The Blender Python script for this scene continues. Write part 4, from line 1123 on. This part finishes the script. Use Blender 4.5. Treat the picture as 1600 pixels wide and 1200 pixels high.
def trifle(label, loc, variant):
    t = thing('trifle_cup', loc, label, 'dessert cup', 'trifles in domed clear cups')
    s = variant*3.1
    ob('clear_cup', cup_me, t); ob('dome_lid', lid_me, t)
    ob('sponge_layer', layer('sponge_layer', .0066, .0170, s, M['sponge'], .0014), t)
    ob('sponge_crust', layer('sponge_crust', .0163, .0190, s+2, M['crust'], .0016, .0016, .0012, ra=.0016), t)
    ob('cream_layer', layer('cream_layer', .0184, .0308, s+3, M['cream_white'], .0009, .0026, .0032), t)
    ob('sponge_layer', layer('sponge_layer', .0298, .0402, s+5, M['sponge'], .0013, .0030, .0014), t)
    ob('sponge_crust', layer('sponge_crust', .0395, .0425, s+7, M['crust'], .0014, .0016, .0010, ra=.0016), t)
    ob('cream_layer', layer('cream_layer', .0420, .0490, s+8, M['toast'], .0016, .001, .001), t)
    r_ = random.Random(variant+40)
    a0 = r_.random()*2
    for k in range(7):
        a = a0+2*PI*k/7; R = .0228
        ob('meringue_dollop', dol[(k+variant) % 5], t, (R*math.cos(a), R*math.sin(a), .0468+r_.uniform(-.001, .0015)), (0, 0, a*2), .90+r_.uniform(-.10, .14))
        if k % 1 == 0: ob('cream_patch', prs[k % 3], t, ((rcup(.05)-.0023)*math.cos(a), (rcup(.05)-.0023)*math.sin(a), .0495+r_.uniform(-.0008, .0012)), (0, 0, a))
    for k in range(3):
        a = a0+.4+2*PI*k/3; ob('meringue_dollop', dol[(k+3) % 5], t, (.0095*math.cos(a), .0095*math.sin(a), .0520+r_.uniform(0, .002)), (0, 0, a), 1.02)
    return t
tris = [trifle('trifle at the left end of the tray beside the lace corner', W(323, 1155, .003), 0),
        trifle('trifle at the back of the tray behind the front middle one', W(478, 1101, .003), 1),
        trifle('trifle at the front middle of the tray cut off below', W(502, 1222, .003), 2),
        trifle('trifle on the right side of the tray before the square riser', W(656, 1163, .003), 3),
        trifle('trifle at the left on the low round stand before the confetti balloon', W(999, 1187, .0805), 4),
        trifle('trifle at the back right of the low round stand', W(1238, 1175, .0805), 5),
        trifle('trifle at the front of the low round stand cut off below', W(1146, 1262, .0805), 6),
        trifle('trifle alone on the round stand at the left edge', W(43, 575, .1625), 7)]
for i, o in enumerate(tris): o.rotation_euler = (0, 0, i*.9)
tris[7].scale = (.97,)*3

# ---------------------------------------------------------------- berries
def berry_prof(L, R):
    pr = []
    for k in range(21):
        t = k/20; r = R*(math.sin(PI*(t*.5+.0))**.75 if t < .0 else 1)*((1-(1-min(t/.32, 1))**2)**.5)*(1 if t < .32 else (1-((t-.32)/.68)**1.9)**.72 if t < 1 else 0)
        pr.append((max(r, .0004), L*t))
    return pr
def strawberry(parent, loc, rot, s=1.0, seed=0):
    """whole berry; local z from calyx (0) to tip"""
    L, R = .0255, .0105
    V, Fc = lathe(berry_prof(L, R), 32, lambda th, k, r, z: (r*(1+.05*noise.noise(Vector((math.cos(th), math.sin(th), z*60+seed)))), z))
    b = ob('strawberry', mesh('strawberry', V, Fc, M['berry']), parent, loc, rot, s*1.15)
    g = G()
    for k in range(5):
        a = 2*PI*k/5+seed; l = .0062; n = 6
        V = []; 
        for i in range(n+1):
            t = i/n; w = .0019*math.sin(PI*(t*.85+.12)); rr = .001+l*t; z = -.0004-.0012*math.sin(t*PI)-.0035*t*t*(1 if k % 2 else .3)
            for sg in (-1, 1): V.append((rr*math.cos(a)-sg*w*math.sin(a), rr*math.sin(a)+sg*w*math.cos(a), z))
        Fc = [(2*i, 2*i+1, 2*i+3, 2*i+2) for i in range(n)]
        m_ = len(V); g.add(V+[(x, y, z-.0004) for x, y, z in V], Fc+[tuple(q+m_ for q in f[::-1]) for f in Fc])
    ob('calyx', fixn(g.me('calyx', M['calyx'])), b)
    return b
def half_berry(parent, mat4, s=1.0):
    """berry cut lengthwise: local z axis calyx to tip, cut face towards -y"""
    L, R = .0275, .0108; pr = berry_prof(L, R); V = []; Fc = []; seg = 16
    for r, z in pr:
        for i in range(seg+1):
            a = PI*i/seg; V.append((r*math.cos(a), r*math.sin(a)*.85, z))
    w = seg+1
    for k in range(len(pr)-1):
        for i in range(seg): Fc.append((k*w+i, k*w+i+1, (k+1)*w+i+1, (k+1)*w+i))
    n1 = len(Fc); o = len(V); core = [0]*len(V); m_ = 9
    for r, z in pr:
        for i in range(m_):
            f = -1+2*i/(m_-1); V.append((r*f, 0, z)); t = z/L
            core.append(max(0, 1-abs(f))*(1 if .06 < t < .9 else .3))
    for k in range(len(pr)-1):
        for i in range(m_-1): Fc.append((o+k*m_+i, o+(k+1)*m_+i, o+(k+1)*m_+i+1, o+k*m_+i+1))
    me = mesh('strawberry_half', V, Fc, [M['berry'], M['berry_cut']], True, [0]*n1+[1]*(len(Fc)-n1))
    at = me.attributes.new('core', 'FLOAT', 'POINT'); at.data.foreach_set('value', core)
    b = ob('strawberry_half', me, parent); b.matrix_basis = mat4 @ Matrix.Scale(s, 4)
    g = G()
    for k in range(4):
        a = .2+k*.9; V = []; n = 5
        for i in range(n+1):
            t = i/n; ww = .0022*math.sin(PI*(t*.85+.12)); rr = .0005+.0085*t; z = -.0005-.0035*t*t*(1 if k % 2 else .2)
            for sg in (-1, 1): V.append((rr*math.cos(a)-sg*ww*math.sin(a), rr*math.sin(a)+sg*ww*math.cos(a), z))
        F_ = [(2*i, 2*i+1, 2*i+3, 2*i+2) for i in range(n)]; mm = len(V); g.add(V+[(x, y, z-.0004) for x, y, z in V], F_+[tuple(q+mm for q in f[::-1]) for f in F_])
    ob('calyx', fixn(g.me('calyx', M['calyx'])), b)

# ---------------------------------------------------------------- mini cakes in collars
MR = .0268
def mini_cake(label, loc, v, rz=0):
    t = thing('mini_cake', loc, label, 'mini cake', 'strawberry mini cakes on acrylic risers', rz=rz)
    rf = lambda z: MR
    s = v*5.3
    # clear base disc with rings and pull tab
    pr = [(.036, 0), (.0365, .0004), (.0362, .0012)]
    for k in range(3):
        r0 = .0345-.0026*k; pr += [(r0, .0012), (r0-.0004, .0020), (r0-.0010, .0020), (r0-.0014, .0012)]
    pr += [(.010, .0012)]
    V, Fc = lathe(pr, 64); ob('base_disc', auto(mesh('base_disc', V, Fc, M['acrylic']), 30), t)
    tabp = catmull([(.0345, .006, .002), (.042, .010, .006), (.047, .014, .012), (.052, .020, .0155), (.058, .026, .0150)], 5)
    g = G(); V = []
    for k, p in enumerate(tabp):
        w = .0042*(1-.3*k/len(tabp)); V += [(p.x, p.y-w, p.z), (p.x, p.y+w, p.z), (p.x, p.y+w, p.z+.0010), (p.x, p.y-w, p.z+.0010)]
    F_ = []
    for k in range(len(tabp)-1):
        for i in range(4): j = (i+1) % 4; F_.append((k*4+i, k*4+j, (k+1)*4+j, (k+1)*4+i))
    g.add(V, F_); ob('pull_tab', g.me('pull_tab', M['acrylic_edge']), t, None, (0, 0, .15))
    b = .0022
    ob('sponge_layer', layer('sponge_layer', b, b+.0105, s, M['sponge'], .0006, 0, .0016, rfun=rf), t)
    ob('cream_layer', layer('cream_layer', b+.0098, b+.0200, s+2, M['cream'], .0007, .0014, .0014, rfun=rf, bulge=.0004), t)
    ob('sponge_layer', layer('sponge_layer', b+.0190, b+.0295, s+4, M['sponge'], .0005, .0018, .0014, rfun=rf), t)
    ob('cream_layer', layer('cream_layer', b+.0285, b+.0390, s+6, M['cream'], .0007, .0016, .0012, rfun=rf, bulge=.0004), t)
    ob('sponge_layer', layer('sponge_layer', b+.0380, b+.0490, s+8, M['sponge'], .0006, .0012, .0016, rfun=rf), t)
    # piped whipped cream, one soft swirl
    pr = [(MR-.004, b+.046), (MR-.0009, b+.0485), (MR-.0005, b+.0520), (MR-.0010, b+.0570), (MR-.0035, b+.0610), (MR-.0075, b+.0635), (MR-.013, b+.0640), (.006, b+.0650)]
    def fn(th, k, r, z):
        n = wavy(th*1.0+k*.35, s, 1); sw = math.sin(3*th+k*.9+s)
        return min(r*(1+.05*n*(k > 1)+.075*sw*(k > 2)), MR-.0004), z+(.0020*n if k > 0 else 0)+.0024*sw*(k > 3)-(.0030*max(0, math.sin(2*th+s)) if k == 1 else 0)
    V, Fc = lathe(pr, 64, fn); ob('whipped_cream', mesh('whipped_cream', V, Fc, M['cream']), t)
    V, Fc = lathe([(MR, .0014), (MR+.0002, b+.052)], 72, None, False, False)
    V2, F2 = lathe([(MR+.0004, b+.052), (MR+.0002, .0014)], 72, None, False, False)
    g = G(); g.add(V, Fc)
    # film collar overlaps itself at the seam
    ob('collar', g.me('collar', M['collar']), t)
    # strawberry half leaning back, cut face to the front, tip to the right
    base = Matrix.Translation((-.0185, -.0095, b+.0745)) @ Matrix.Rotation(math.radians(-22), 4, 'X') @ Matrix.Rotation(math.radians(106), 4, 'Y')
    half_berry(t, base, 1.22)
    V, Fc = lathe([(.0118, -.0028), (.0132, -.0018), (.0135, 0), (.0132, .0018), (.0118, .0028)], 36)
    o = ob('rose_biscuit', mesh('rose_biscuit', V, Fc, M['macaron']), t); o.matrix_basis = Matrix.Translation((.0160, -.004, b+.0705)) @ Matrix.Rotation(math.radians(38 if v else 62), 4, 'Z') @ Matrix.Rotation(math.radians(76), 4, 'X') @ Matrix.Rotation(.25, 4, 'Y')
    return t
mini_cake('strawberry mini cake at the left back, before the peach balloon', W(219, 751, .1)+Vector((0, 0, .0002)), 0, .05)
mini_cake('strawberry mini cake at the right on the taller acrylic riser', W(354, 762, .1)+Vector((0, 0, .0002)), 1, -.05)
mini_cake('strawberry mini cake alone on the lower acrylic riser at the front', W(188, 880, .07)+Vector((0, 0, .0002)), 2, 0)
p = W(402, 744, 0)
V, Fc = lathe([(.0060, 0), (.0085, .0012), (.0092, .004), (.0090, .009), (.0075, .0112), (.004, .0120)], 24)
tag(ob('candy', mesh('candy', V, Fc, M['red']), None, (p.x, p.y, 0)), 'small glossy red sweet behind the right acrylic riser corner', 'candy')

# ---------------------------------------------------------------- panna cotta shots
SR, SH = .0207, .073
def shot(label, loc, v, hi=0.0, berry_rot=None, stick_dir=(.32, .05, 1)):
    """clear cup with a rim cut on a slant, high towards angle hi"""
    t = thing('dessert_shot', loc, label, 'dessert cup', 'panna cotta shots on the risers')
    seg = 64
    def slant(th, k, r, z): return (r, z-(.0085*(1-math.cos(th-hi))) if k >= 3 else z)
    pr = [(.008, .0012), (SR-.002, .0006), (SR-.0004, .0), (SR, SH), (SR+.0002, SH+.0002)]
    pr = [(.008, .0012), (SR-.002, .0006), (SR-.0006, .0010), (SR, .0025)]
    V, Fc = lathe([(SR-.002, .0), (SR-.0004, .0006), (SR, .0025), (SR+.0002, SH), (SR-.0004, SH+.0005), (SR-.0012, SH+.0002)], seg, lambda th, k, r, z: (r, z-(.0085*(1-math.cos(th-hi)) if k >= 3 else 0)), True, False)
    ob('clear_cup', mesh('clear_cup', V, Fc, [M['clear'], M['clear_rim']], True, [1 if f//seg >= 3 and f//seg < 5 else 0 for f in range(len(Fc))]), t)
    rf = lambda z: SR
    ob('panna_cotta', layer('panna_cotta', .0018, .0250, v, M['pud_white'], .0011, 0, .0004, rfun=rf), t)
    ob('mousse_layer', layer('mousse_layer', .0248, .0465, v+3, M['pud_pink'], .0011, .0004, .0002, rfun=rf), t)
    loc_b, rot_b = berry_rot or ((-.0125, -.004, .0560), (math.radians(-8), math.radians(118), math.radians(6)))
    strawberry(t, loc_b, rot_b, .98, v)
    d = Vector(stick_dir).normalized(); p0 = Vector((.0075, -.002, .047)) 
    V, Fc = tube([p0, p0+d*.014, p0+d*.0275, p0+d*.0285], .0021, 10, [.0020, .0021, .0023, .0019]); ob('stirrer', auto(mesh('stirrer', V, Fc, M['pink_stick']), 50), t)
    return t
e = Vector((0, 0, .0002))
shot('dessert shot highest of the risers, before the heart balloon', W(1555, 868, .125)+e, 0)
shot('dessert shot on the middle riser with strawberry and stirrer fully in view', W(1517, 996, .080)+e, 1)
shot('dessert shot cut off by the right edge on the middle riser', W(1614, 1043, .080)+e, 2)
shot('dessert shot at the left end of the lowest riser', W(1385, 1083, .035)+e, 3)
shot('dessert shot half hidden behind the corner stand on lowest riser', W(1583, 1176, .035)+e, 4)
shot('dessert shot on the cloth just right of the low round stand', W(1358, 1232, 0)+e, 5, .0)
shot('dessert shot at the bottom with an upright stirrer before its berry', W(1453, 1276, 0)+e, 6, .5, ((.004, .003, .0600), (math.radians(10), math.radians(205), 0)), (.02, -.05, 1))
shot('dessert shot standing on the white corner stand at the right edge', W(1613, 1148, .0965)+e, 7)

++++++

[DIRECTIVE]
Pull out the lines above in which the word "from" appears.

[FULL ANSWER]
The Blender Python script for this scene continues. Write part 4, from line 1123 on. This part finishes the script. Use Blender 4.5. Treat the picture as 1600 pixels wide and 1200 pixels high.
    """whole berry; local z from calyx (0) to tip"""